Like molten gold from a crucible, the first touch of sun spilled in from the east, from the glistening horizon of the Moray Firth, so bright that I couldn’t look at it, flooding its winter fire up the river, right past me and on up the valley. The river trailed below me, like a silk pashmina thrown down by an untidy teenager. Strands of mist over the water were fired with yellow flame, as though part of some mysterious ritual immolation. The new-born light raked the steep glen sides, floodlighting every rocky prominence and daubing deep craters of black shadow so that the familiar shape of the land vanished before my eyes. I was in a wonderland, strange to me and a little unnerving. The dogs sat uncharacteristically silent at my feet, noses lifting to test the air, but stilled as though they, too, could sense the moment.

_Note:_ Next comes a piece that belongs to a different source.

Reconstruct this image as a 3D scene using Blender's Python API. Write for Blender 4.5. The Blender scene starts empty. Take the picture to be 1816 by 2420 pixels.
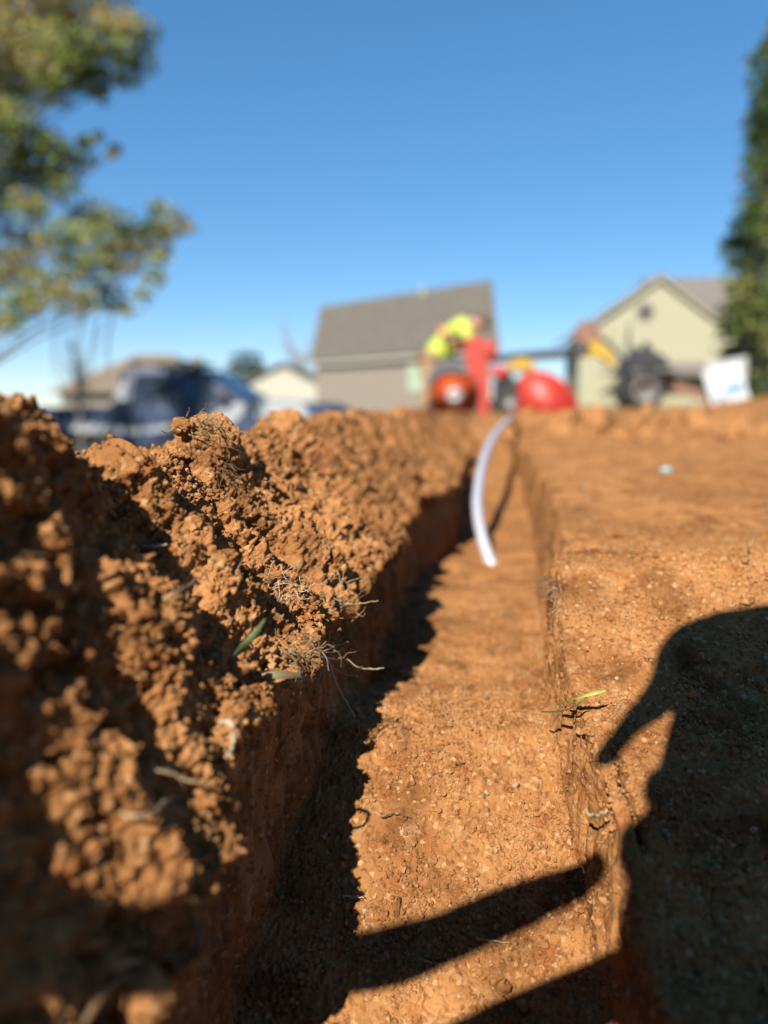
import bpy, bmesh, math, random
import numpy as np
from mathutils import Vector, Matrix, Euler
R = math.radians
random.seed(7)
rng = np.random.default_rng(11)
sc = bpy.context.scene
col = sc.collection

# ------------------------------------------------------------------ camera
cd = bpy.data.cameras.new('camera')
cam = bpy.data.objects.new('camera', cd); col.objects.link(cam)
cam.location = (0, 0, .1)
cam.rotation_euler = (R(90 - 7.75), 0, R(5.794))
cd.sensor_fit = 'HORIZONTAL'; cd.sensor_width = 36; cd.lens = 36
cd.clip_start = .005; cd.clip_end = 3000
cd.dof.use_dof = True; cd.dof.focus_distance = .197; cd.dof.aperture_fstop = 10.0
sc.camera = cam
# ------------------------------------------------------------------ sky and sun
SAZ, SEL = R(15), R(38)            # the sun stands behind the camera, slightly to its left
sd = Vector((math.sin(SAZ)*math.cos(SEL), math.cos(SAZ)*math.cos(SEL), -math.sin(SEL)))
w = bpy.data.worlds.new('World'); sc.world = w; w.use_nodes = True
nt = w.node_tree; nt.nodes.clear()
sk = nt.nodes.new('ShaderNodeTexSky'); sk.sky_type = 'NISHITA'; sk.sun_disc = False
sk.sun_elevation = SEL; sk.sun_rotation = math.pi + SAZ
sk.air_density = 1.0; sk.dust_density = 0.0; sk.ozone_density = 6; sk.altitude = 1500
bg = nt.nodes.new('ShaderNodeBackground'); bg.inputs[1].default_value = .108
wo = nt.nodes.new('ShaderNodeOutputWorld')
gmn = nt.nodes.new('ShaderNodeGamma'); gmn.inputs[1].default_value = .66
hsn = nt.nodes.new('ShaderNodeHueSaturation'); hsn.inputs['Saturation'].default_value = 1.37
nt.links.new(sk.outputs[0], gmn.inputs[0]); nt.links.new(gmn.outputs[0], hsn.inputs['Color']); nt.links.new(hsn.outputs[0], bg.inputs[0]); nt.links.new(bg.outputs[0], wo.inputs[0])
ld = bpy.data.lights.new('sun', 'SUN'); ld.energy = 5.0; ld.angle = R(.53); ld.color = (1, .93, .82)
lo = bpy.data.objects.new('sun', ld); col.objects.link(lo)
lo.rotation_euler = sd.to_track_quat('-Z', 'Y').to_euler()
lo.location = (-1, -3, 4)
sc.view_settings.view_transform = 'Standard'; sc.view_settings.look = 'None'
sc.view_settings.exposure = 1.3; sc.view_settings.gamma = 1
sc.render.engine = 'CYCLES'
sc.cycles.max_bounces = 5

# ------------------------------------------------------------------ helpers
def tag(o, label=None, cat=None, group=None, kind=None):
    if label: o['label'] = label
    if cat: o['category'] = cat
    if group: o['group'] = group
    if kind: o['kind'] = kind
    return o
def empty(name, loc=(0,0,0), rz=0, label=None, cat=None, group=None):
    o = bpy.data.objects.new(name, None); col.objects.link(o)
    o.location = loc; o.rotation_euler = (0, 0, rz); o.empty_display_size = .05
    return tag(o, label, cat, group)
def link(name, me, m, parent=None, smooth=False):
    if m and not me.materials: me.materials.append(m)
    o = bpy.data.objects.new(name, me); col.objects.link(o)
    if parent: o.parent = parent
    if smooth:
        me.polygons.foreach_set('use_smooth', [True]*len(me.polygons))
    return o
def obj(name, bm, m, parent=None, smooth=False):
    me = bpy.data.meshes.new(name); bm.normal_update(); bm.to_mesh(me); bm.free()
    return link(name, me, m, parent, smooth)
def np_mesh(name, V, F, smooth=True):
    """V (n,3), F (m,k) arrays -> mesh"""
    me = bpy.data.meshes.new(name)
    k = F.shape[1]
    me.vertices.add(len(V)); me.vertices.foreach_set('co', V.astype(np.float32).ravel())
    me.loops.add(F.size); me.loops.foreach_set('vertex_index', F.astype(np.int32).ravel())
    me.polygons.add(len(F))
    me.polygons.foreach_set('loop_start', np.arange(0, F.size, k, dtype=np.int32))
    me.polygons.foreach_set('loop_total', np.full(len(F), k, dtype=np.int32))
    me.polygons.foreach_set('use_smooth', np.full(len(F), smooth))
    me.update(calc_edges=True)
    return me
def grid_faces(nr, nc):
    i = np.arange(nr*nc).reshape(nr, nc)
    return np.stack([i[:-1,:-1], i[:-1,1:], i[1:,1:], i[1:,:-1]], -1).reshape(-1, 4)
def box(bm, c, s, rot=None, bevel=0):
    r = bmesh.ops.create_cube(bm, size=1)
    M = Matrix.Translation(c) @ (Euler(rot).to_matrix().to_4x4() if rot else Matrix()) @ Matrix.Diagonal((*s, 1))
    bmesh.ops.transform(bm, matrix=M, verts=r['verts'])
    if bevel:
        ed = list({e for v in r['verts'] for e in v.link_edges})
        bmesh.ops.bevel(bm, geom=ed, offset=bevel, segments=2, affect='EDGES', profile=.5)
def tube(bm, pts, rad, n=8, cap=True):
    """tube along points; rad a number or list"""
    pts = [Vector(p) for p in pts]
    if not isinstance(rad, (list, tuple)): rad = [rad]*len(pts)
    rings = []; up = Vector((0,0,1)); prev = None
    for i, p in enumerate(pts):
        d = (pts[min(i+1, len(pts)-1)] - pts[max(i-1, 0)]).normalized()
        a = prev if prev is not None else (up if abs(d.z) < .95 else Vector((1,0,0)))
        a = (a - d*a.dot(d)).normalized(); b = d.cross(a); prev = a
        rings.append([bm.verts.new(p + (a*math.cos(2*math.pi*k/n) + b*math.sin(2*math.pi*k/n))*rad[i]) for k in range(n)])
    for i in range(len(rings)-1):
        for k in range(n):
            bm.faces.new((rings[i][k], rings[i][(k+1)%n], rings[i+1][(k+1)%n], rings[i+1][k]))
    if cap:
        bm.faces.new(rings[0][::-1]); bm.faces.new(rings[-1])
def prism(bm, poly, axis, t0, t1):
    """extrude a 2-D outline: axis 'y' -> poly in (x,z); 'x' -> poly in (y,z); 'z' -> (x,y)"""
    def P(a, b, t):
        return {'y': (a, t, b), 'x': (t, a, b), 'z': (a, b, t)}[axis]
    A = [bm.verts.new(P(a, b, t0)) for a, b in poly]; B = [bm.verts.new(P(a, b, t1)) for a, b in poly]
    n = len(poly)
    fs = [bm.faces.new(A), bm.faces.new(B[::-1])]
    for i in range(n): fs.append(bm.faces.new((A[i], B[i], B[(i+1)%n], A[(i+1)%n])))
    bmesh.ops.recalc_face_normals(bm, faces=fs)
def lathe(bm, prof, c, axis='y', n=24, closed=False):
    """prof: list of (radius, t) turned about the axis through c"""
    rings = []
    for r, t in prof:
        ring = []
        for k in range(n):
            a = 2*math.pi*k/n; ca, sa = r*math.cos(a), r*math.sin(a)
            q = {'y': (ca, t, sa), 'x': (t, ca, sa), 'z': (ca, sa, t)}[axis]
            ring.append(bm.verts.new((c[0]+q[0], c[1]+q[1], c[2]+q[2])))
        rings.append(ring)
    fs = []
    m = len(rings)
    for i in range(m if closed else m-1):
        for k in range(n):
            fs.append(bm.faces.new((rings[i][k], rings[i][(k+1)%n], rings[(i+1)%m][(k+1)%n], rings[(i+1)%m][k])))
    if not closed:
        fs.append(bm.faces.new(rings[0])); fs.append(bm.faces.new(rings[-1][::-1]))
    bmesh.ops.recalc_face_normals(bm, faces=fs)

# ---- numpy noise
def _h(x, y, z, s):
    n = (x*374761393 + y*668265263 + z*2147483647 + s*1274126177) & 0xffffffff
    n = ((n ^ (n >> 13))*1274126177) & 0xffffffff
    n = ((n ^ (n >> 16))*2246822519) & 0xffffffff
    n = n ^ (n >> 15)
    return (n & 0xffffff)/16777216.0
def vnoise(P, s=0):
    i = np.floor(P).astype(np.int64); f = P - i; f = f*f*f*(f*(f*6-15)+10)
    r = 0
    for dx in (0,1):
        for dy in (0,1):
            for dz in (0,1):
                wgt = (f[...,0] if dx else 1-f[...,0])*(f[...,1] if dy else 1-f[...,1])*(f[...,2] if dz else 1-f[...,2])
                r = r + wgt*_h(i[...,0]+dx, i[...,1]+dy, i[...,2]+dz, s)
    return r*2-1
def fbm(P, s=0, o=3, g=.5):
    r = 0; a = 1; t = 0
    for k in range(o):
        r = r + a*vnoise(P*(2.03**k) + 17.3*k, s+k); t += a; a *= g
    return r/t
def lumps(P, s=0, R0=.75):
    """rounded lumps: spherical caps round jittered cell points, each of its own size"""
    i = np.floor(P-.5).astype(np.int64)
    best = np.zeros(P.shape[:-1])
    for dx in (0,1):
        for dy in (0,1):
            for dz in (0,1):
                c = i + np.array([dx,dy,dz])
                a = _h(c[...,0],c[...,1],c[...,2],s); b = _h(c[...,0],c[...,1],c[...,2],s+1)
                d = _h(c[...,0],c[...,1],c[...,2],s+2); e = _h(c[...,0],c[...,1],c[...,2],s+3)
                q = c + .5 + (np.stack([a,b,d],-1)-.5)*.8
                r = R0*(.45+.55*e)
                dd = ((P-q)**2).sum(-1)/(r*r)
                best = np.maximum(best, r*np.sqrt(np.maximum(0, 1-dd)))
    return best
def sstep(a, b, x):
    t = np.clip((x-a)/(b-a), 0, 1); return t*t*(3-2*t)

# ------------------------------------------------------------------ materials
def mat(name, color, rough=.6, metal=0, noise=0, nscale=8, bump=0, bscale=40, spec=.5, emit=None, col2=None):
    m = bpy.data.materials.new(name); m.use_nodes = True
    n = m.node_tree; b = n.nodes['Principled BSDF']
    color = tuple(q*.76 for q in color); col2 = tuple(q*.76 for q in col2) if col2 else None
    b.inputs['Base Color'].default_value = (*color, 1); b.inputs['Roughness'].default_value = rough
    b.inputs['Metallic'].default_value = metal; b.inputs['Specular IOR Level'].default_value = spec
    tc = n.nodes.new('ShaderNodeTexCoord')
    if noise or col2:
        nz = n.nodes.new('ShaderNodeTexNoise'); nz.inputs['Scale'].default_value = nscale; nz.inputs['Detail'].default_value = 6
        n.links.new(tc.outputs['Object'], nz.inputs['Vector'])
        rp = n.nodes.new('ShaderNodeValToRGB')
        rp.color_ramp.elements[0].position = .35; rp.color_ramp.elements[1].position = .65
        c2 = col2 or tuple(c*(1-noise) for c in color)
        rp.color_ramp.elements[0].color = (*c2, 1); rp.color_ramp.elements[1].color = (*color, 1)
        n.links.new(nz.outputs['Fac'], rp.inputs['Fac']); n.links.new(rp.outputs[0], b.inputs['Base Color'])
    if bump:
        bz = n.nodes.new('ShaderNodeTexNoise'); bz.inputs['Scale'].default_value = bscale; bz.inputs['Detail'].default_value = 4
        n.links.new(tc.outputs['Object'], bz.inputs['Vector'])
        bp = n.nodes.new('ShaderNodeBump'); bp.inputs['Strength'].default_value = bump; bp.inputs['Distance'].default_value = 1.0/bscale
        n.links.new(bz.outputs['Fac'], bp.inputs['Height']); n.links.new(bp.outputs[0], b.inputs['Normal'])
    return m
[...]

Unaware of our presence above him, a roe buck was slowly picking his way up the slope in front of me. He was out of the dogs’ sight and I stood still, despite being silhouetted against the western sky. I hoped he would keep on coming. Dense broom and gorse crowded the south-facing slope and I lost him in it for several minutes. I was about to turn for home when he reappeared, much closer now and to my right, still heading up. There was no wind.

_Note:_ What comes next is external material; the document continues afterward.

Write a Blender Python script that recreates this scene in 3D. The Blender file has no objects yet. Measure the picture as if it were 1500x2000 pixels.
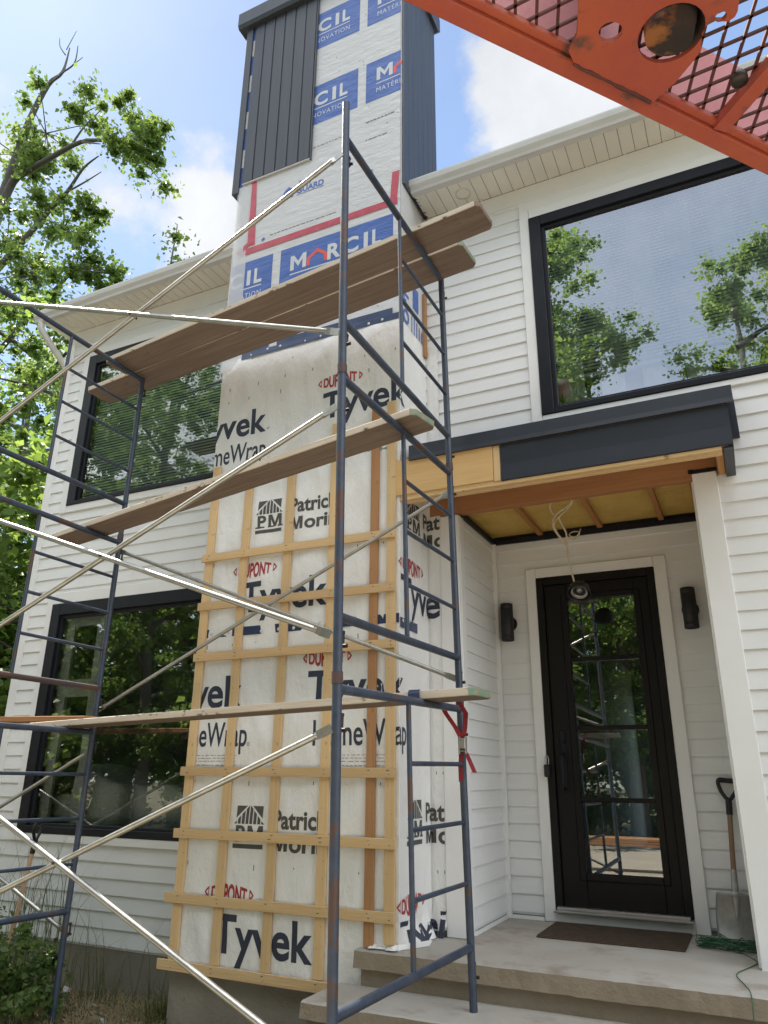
import bpy, bmesh, math, random
import numpy as np
from mathutils import Vector, Matrix
R = random.Random(7)
PI = math.pi
S = bpy.context.scene
COL = S.collection

# ------------------------------------------------------------------ camera
cam_d = bpy.data.cameras.new('camera'); cam = bpy.data.objects.new('camera', cam_d); COL.objects.link(cam)
cam_d.sensor_fit = 'VERTICAL'; cam_d.sensor_height = 36; cam_d.lens = 1441.72/2000*36
cam_d.clip_start = .05; cam_d.clip_end = 1000
c_r = Vector((0.90129942, 0.43310387, 0.00896573)); c_u = Vector((0.13801308, -0.30670365, 0.94174586)); c_f = Vector((-0.41062360, 0.84755761, 0.33620582))
cm = Matrix((c_r, c_u, -c_f)).transposed().to_4x4(); cm.translation = (0, -5.07, 1.61)
cam.matrix_world = cm; S.camera = cam

# ------------------------------------------------------------------ sky, sun, exposure
SUN = Vector((-0.54, 0.19, 0.82)).normalized()
S.view_settings.view_transform = 'Standard'; S.view_settings.look = 'None'
S.view_settings.gamma = 1; S.view_settings.exposure = 1.0
W = bpy.data.worlds.new('World'); S.world = W; W.use_nodes = True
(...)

I could see that he was beautiful, not a bit scrawny as winter roe can sometimes appear, but refined and shapely, the taut musculature beneath awarding body and form to his winter fur, as soft and uniform grey as a Lifeguard’s greatcoat. His nose was jet black and a bright white gorget stood out from his throat, like a mayor’s badge of rank. He had cast his short, spiky antlers back in October and the new set was growing under dense furry velvet, liquid bone oozing up day by day to be hard and ready by April. They were well on, like the stumpy horns of a giraffe, the spiky tines still fully to form. He radiated quality. He had entered the winter well, with fat rounding his shoulder blades and flanks. Even if it proved to be hard weather for the next two months, he would emerge fit and strong at the end of it, well placed to begin the lo
ng build-up to the July rut.
He wasn’t just beautiful – he also knew it. He was idly browsing on broom and bramble shoots, plucking them with the insouciant air of a narcissistic aesthete in sharp little flicks of the head. Every few moments he would stop chewing, lift his head and look around with a studied pose of self-belief. There was no hint of alarm or even wariness, just a haughty and quizzical exploration of his domain, perhaps to see if any other buck had dared trespass on his patch. As he did so, his raised head, in perfect profile, was as elegantly statuesque as one of those expensive life-size bronzes to be seen in sporting galleries.

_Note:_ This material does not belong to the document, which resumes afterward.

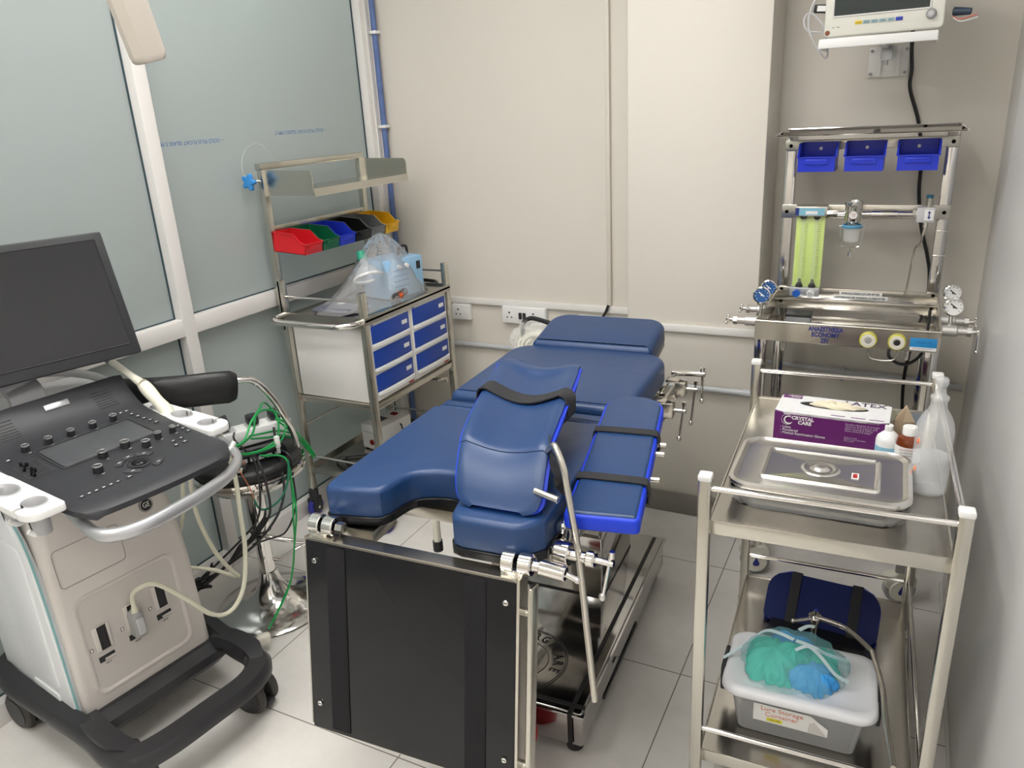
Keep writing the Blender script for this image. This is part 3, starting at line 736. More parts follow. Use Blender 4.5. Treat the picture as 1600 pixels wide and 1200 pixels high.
MB().b2((-hx, -hy, .53), (hx + .01, hy, .553), bev=.002).build('cabinet_tray', STEEL, CART)
g = MB(); g.b2((-hx, hy - .06, .47), (hx, hy - .045, .485)); g.tube(cr([(hx - .07, hy - .10, .50), (hx - .01, hy - .12, .50), (hx + .01, hy - .09, .50), (hx + .0, hy - .05, .49)], 4), .006); g.build('tray_bracket', STEEL, CART)
# lower shelf
g = MB(); g.b2((-hx, -hy, .215), (hx, hy, .221)); g.b2((-hx, -hy - .004, .205), (hx, -hy + .0, .236)); g.b2((-hx, hy, .205), (hx, hy + .004, .236)); g.b2((hx - .002, -hy, .205), (hx + .002, hy, .236)); g.b2((-hx - .002, -hy, .205), (-hx + .002, hy, .236)); g.build('lower_shelf', SHELF, CART)
for y in (-hy, hy): MB().cyl((-hx, y, .285), (hx, y, .285), .0045).build('guard_rail', CHROME, CART)
MB().cyl((-hx + .004, -hy, .42), (-hx + .004, hy, .42), .004).build('back_rod', CHROME, CART)
BLUW = mat('blue_rubber_wheel', (0.03, 0.035, 0.30), .45)
for x in (-hx, hx):
    for y in (-hy, hy):
        cst = MB().cyl((x, y, .075), (x, y, .125), .020, n=16).build('caster', BLACK, CART)
        g = MB(); g.box((x - .016, y, .052), (.006, .05, .06), bev=.002); g.box((x + .016, y, .052), (.006, .05, .06), bev=.002); g.box((x, y, .082), (.04, .05, .012), bev=.003); g.build('fork', BLACK, cst)
        g = MB(); g.cyl((x - .012, y, .042), (x + .012, y, .042), .042, bev=.006, n=28); g.build('wheel', BLUW, cst)
        g = MB(); g.cyl((x - .0135, y, .042), (x + .0135, y, .042), .026, n=20); g.build('hub', BLACK, cst)
        g = MB(); g.cyl((x - .022, y, .042), (x + .022, y, .042), .006, n=10); g.build('axle', CHROME, cst)
# blue star knob on the rear upright
t = thing('star_knob', 'light blue five-lobed plastic knob screwed to the top left upright of the crash cart', 'knob', (-2.165, 2.215 - .005, 1.405))
KB = mat('sky_blue_plastic', (0.04, 0.25, 0.62), .35)
pl = []
for i in range(50):
    a = 2 * PI * i / 50; r = .0255 + .0065 * math.cos(5 * a); pl.append((r * math.cos(a), r * math.sin(a)))
kmx = frame_z((0, -.052, 0), (0.0, 1, 0.0)) 
MB().prism(pl, -.008, .010, M=kmx, bt=.004, bb=.003).build('knob_head', KB, t)
MB().cyl((0, -.05, 0), (0, -.008, 0), .006, n=12).build('screw', CHROME, t)
# six bins
cols = [('red', (0.60, 0.012, 0.02)), ('green', (0.005, 0.12, 0.05)), ('blue', (0.03, 0.045, 0.50)), ('black', (0.012, 0.012, 0.013)), ('grey', (0.15, 0.155, 0.16)), ('yellow', (0.75, 0.42, 0.012))]
for i, (nm, c) in enumerate(cols):
    t = thing('storage_bin', '%s open-fronted plastic bin in the row hooked on the crash cart' % nm, 'storage bin', (-2.135, 2.256 + i * .1030, 1.218), math.radians(0), 'coloured storage bins on the crash cart')
    t.rotation_euler = (0, math.radians(4), 0)
    bin_parts(t, mat(nm + '_bin_plastic', c, .35), .096, .155, .076)
# nebuliser under clear bag ---------------------------------------------------
bx, by, bz = -1.955, 2.60, .897
LB = mat('pale_blue_plastic', (0.28, 0.50, 0.72), .35)
t = thing('suction_unit', 'pale blue boxy machine under a clear bag on the crash cart worktop', 'medical device', (-1.895, 2.615, bz), math.radians(-12))
MB().box((0, 0, .080), (.16, .20, .16), bev=.010).build('housing', LB, t)
MB().box((.081, .07, .120), (.004, .020, .032)).build('switch', BLACK, t)
g = MB(); 
for k_ in range(4): g.box((.0806, -.03, .05 + k_ * .022), (.003, .08, .004))
g.build('vents', mat('mid_blue', (.12, .28, .5), .4), t)
g = MB(); g.tube(cr([(-.0, .04, .158), (0, .045, .19), (0, .085, .19), (0, .09, .158)], 5), .006); g.build('carry_handle', BLACK, t)
for k_, yy in ((0, -.04), (1, .0)): MB().cyl((.079, yy, .13), (.092, yy, .13), .009, n=14).build('knob', WHITE, t)
t = thing('breathing_mask', 'clear face mask with white rim and green cap inside the bag on the cart', 'face mask', (-1.925, 2.46, bz + .12), 0)
mm = frame_z((0.01, .01, -.02), (-.42, .25, .87))
MB().lathe([(.058, 0), (.056, .006), (.047, .028), (.026, .05), (.016, .058), (.016, .078)], 28, M=mm).build('cup', mat('clear_mask', (.9, .95, .97), .1, alpha=.35, coat=.5), t)
MB().tube([mm @ Vector((.058 * math.cos(2 * PI * i / 32), .058 * math.sin(2 * PI * i / 32), 0)) for i in range(32)], .0065, 8, closed=True).build('rim', WHITE, t)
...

A rag of cloud slid across the sun, dulling its fire for a moment. I looked down at the glen and the river fields and they were there again, as they always had been, familiar and predictable. When I looked up my roe buck was only a few yards away. He had risen to a small rocky spur at the same level as me and the dogs. He had seen me, but hadn’t yet identified me as human. His head was up and he was delicately testing the air for scent. Black nostrils twitched and his ears swivelled. As is so often the case with deer, he needed the confirmation of scent to believe what he was seeing. He was staring straight at me. Our eyes collided in a silent, slow-motion crash. He was magnificent. It was a stretched, frozen moment of gripped breath and a riveted stare, impaling him and willing him to stay. Just then the low sun punched through the cloud in a fury of dazzling fire, instantly turning my roe buck and the rock he stood upon not to bronze but to the purest, gleaming gold. It was as though someone had stolen him from Tutankhamen’s tomb and planted him on that rock, like a totemic effigy atop an outrageously ostentatious sarcophagus.
Here was my Maeshowe moment, my witness to rebirth and the beginning of the new solar year, the sun’s gilded rising bringing the renewal of life, growth, opportunity and the spiritual fillip I had sought.